#### [Instructions to follow]
Repeat the entire listing exactly.

#### [Dataset extract]
-=-=-
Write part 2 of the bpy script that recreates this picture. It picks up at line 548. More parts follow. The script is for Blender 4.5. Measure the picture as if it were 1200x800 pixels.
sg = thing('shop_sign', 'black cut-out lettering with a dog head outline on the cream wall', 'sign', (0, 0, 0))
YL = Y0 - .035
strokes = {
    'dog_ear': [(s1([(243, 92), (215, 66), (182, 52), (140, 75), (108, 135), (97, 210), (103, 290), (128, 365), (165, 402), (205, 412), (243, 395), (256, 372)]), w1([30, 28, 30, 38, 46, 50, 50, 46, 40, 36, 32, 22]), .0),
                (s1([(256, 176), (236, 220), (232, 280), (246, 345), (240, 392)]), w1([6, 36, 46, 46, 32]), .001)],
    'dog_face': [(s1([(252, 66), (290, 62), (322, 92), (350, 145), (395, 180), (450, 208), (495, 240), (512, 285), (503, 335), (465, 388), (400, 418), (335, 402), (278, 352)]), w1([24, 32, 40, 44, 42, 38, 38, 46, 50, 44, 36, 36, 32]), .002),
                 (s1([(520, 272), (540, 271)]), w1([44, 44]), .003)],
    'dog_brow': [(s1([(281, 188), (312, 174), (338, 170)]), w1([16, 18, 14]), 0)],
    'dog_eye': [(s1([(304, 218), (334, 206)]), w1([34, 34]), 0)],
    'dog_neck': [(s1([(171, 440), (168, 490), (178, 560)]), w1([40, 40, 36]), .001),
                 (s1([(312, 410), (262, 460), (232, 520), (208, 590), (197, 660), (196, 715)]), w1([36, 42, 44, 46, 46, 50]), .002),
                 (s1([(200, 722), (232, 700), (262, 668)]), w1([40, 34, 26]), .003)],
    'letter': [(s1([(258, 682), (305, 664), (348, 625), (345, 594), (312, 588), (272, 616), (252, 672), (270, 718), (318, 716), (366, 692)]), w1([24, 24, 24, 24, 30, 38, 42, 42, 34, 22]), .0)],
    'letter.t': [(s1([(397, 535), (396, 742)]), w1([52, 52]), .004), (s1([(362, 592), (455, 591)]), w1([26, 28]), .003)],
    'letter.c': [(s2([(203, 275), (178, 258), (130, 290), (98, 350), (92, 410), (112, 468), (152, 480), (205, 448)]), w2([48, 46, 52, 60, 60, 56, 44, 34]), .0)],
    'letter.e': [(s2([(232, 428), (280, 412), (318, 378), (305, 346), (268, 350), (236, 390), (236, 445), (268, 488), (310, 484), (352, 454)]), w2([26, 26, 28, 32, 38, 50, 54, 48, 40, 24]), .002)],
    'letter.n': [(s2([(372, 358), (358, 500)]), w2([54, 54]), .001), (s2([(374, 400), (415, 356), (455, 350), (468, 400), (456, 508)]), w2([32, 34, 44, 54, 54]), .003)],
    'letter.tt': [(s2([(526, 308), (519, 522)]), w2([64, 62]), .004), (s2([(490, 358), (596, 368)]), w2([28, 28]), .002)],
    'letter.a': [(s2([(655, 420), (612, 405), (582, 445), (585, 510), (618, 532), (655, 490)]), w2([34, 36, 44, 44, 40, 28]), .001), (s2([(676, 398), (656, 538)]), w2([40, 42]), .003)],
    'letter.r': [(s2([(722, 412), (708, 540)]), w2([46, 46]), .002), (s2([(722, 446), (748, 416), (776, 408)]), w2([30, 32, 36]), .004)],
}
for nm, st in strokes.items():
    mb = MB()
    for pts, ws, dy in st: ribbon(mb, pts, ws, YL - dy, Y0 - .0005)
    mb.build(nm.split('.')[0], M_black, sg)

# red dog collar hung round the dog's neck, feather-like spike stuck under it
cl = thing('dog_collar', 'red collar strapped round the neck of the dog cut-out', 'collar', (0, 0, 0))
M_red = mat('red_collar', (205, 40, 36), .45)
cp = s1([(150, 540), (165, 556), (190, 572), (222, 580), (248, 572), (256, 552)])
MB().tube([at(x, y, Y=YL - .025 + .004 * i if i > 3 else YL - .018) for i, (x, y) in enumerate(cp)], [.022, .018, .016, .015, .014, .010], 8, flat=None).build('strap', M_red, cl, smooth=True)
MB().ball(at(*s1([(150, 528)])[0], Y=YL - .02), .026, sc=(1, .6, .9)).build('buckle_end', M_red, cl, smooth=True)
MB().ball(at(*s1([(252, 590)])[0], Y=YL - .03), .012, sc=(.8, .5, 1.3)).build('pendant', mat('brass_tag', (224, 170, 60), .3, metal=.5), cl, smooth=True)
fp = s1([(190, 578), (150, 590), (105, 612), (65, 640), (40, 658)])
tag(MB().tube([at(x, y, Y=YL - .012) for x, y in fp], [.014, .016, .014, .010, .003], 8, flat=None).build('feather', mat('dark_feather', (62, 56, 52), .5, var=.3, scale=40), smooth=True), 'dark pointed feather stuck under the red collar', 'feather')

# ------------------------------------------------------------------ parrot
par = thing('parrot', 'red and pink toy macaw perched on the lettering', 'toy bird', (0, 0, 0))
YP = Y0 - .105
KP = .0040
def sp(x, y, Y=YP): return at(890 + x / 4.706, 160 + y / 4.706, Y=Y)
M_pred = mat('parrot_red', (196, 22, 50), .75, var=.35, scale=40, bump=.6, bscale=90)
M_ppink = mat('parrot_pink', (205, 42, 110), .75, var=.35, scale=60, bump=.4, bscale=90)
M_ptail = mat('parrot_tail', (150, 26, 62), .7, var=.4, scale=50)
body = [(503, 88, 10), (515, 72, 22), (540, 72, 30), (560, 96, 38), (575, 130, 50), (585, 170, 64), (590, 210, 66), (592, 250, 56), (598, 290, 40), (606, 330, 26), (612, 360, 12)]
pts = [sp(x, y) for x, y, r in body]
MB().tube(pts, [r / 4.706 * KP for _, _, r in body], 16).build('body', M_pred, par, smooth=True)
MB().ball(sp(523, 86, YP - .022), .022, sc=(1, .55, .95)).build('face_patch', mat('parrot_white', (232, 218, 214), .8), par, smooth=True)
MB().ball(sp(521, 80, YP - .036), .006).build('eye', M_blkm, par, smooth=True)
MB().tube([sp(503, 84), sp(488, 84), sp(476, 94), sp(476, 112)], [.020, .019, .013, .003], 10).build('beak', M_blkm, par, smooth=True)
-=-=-
#### [Task answer]
Write part 2 of the bpy script that recreates this picture. It picks up at line 548. More parts follow. The script is for Blender 4.5. Measure the picture as if it were 1200x800 pixels.
sg = thing('shop_sign', 'black cut-out lettering with a dog head outline on the cream wall', 'sign', (0, 0, 0))
YL = Y0 - .035
strokes = {
    'dog_ear': [(s1([(243, 92), (215, 66), (182, 52), (140, 75), (108, 135), (97, 210), (103, 290), (128, 365), (165, 402), (205, 412), (243, 395), (256, 372)]), w1([30, 28, 30, 38, 46, 50, 50, 46, 40, 36, 32, 22]), .0),
                (s1([(256, 176), (236, 220), (232, 280), (246, 345), (240, 392)]), w1([6, 36, 46, 46, 32]), .001)],
    'dog_face': [(s1([(252, 66), (290, 62), (322, 92), (350, 145), (395, 180), (450, 208), (495, 240), (512, 285), (503, 335), (465, 388), (400, 418), (335, 402), (278, 352)]), w1([24, 32, 40, 44, 42, 38, 38, 46, 50, 44, 36, 36, 32]), .002),
                 (s1([(520, 272), (540, 271)]), w1([44, 44]), .003)],
    'dog_brow': [(s1([(281, 188), (312, 174), (338, 170)]), w1([16, 18, 14]), 0)],
    'dog_eye': [(s1([(304, 218), (334, 206)]), w1([34, 34]), 0)],
    'dog_neck': [(s1([(171, 440), (168, 490), (178, 560)]), w1([40, 40, 36]), .001),
                 (s1([(312, 410), (262, 460), (232, 520), (208, 590), (197, 660), (196, 715)]), w1([36, 42, 44, 46, 46, 50]), .002),
                 (s1([(200, 722), (232, 700), (262, 668)]), w1([40, 34, 26]), .003)],
    'letter': [(s1([(258, 682), (305, 664), (348, 625), (345, 594), (312, 588), (272, 616), (252, 672), (270, 718), (318, 716), (366, 692)]), w1([24, 24, 24, 24, 30, 38, 42, 42, 34, 22]), .0)],
    'letter.t': [(s1([(397, 535), (396, 742)]), w1([52, 52]), .004), (s1([(362, 592), (455, 591)]), w1([26, 28]), .003)],
    'letter.c': [(s2([(203, 275), (178, 258), (130, 290), (98, 350), (92, 410), (112, 468), (152, 480), (205, 448)]), w2([48, 46, 52, 60, 60, 56, 44, 34]), .0)],
    'letter.e': [(s2([(232, 428), (280, 412), (318, 378), (305, 346), (268, 350), (236, 390), (236, 445), (268, 488), (310, 484), (352, 454)]), w2([26, 26, 28, 32, 38, 50, 54, 48, 40, 24]), .002)],
    'letter.n': [(s2([(372, 358), (358, 500)]), w2([54, 54]), .001), (s2([(374, 400), (415, 356), (455, 350), (468, 400), (456, 508)]), w2([32, 34, 44, 54, 54]), .003)],
    'letter.tt': [(s2([(526, 308), (519, 522)]), w2([64, 62]), .004), (s2([(490, 358), (596, 368)]), w2([28, 28]), .002)],
    'letter.a': [(s2([(655, 420), (612, 405), (582, 445), (585, 510), (618, 532), (655, 490)]), w2([34, 36, 44, 44, 40, 28]), .001), (s2([(676, 398), (656, 538)]), w2([40, 42]), .003)],
    'letter.r': [(s2([(722, 412), (708, 540)]), w2([46, 46]), .002), (s2([(722, 446), (748, 416), (776, 408)]), w2([30, 32, 36]), .004)],
}
for nm, st in strokes.items():
    mb = MB()
    for pts, ws, dy in st: ribbon(mb, pts, ws, YL - dy, Y0 - .0005)
    mb.build(nm.split('.')[0], M_black, sg)

# red dog collar hung round the dog's neck, feather-like spike stuck under it
cl = thing('dog_collar', 'red collar strapped round the neck of the dog cut-out', 'collar', (0, 0, 0))
M_red = mat('red_collar', (205, 40, 36), .45)
cp = s1([(150, 540), (165, 556), (190, 572), (222, 580), (248, 572), (256, 552)])
MB().tube([at(x, y, Y=YL - .025 + .004 * i if i > 3 else YL - .018) for i, (x, y) in enumerate(cp)], [.022, .018, .016, .015, .014, .010], 8, flat=None).build('strap', M_red, cl, smooth=True)
MB().ball(at(*s1([(150, 528)])[0], Y=YL - .02), .026, sc=(1, .6, .9)).build('buckle_end', M_red, cl, smooth=True)
MB().ball(at(*s1([(252, 590)])[0], Y=YL - .03), .012, sc=(.8, .5, 1.3)).build('pendant', mat('brass_tag', (224, 170, 60), .3, metal=.5), cl, smooth=True)
fp = s1([(190, 578), (150, 590), (105, 612), (65, 640), (40, 658)])
tag(MB().tube([at(x, y, Y=YL - .012) for x, y in fp], [.014, .016, .014, .010, .003], 8, flat=None).build('feather', mat('dark_feather', (62, 56, 52), .5, var=.3, scale=40), smooth=True), 'dark pointed feather stuck under the red collar', 'feather')

# ------------------------------------------------------------------ parrot
par = thing('parrot', 'red and pink toy macaw perched on the lettering', 'toy bird', (0, 0, 0))
YP = Y0 - .105
KP = .0040
def sp(x, y, Y=YP): return at(890 + x / 4.706, 160 + y / 4.706, Y=Y)
M_pred = mat('parrot_red', (196, 22, 50), .75, var=.35, scale=40, bump=.6, bscale=90)
M_ppink = mat('parrot_pink', (205, 42, 110), .75, var=.35, scale=60, bump=.4, bscale=90)
M_ptail = mat('parrot_tail', (150, 26, 62), .7, var=.4, scale=50)
body = [(503, 88, 10), (515, 72, 22), (540, 72, 30), (560, 96, 38), (575, 130, 50), (585, 170, 64), (590, 210, 66), (592, 250, 56), (598, 290, 40), (606, 330, 26), (612, 360, 12)]
pts = [sp(x, y) for x, y, r in body]
MB().tube(pts, [r / 4.706 * KP for _, _, r in body], 16).build('body', M_pred, par, smooth=True)
MB().ball(sp(523, 86, YP - .022), .022, sc=(1, .55, .95)).build('face_patch', mat('parrot_white', (232, 218, 214), .8), par, smooth=True)
MB().ball(sp(521, 80, YP - .036), .006).build('eye', M_blkm, par, smooth=True)
MB().tube([sp(503, 84), sp(488, 84), sp(476, 94), sp(476, 112)], [.020, .019, .013, .003], 10).build('beak', M_blkm, par, smooth=True)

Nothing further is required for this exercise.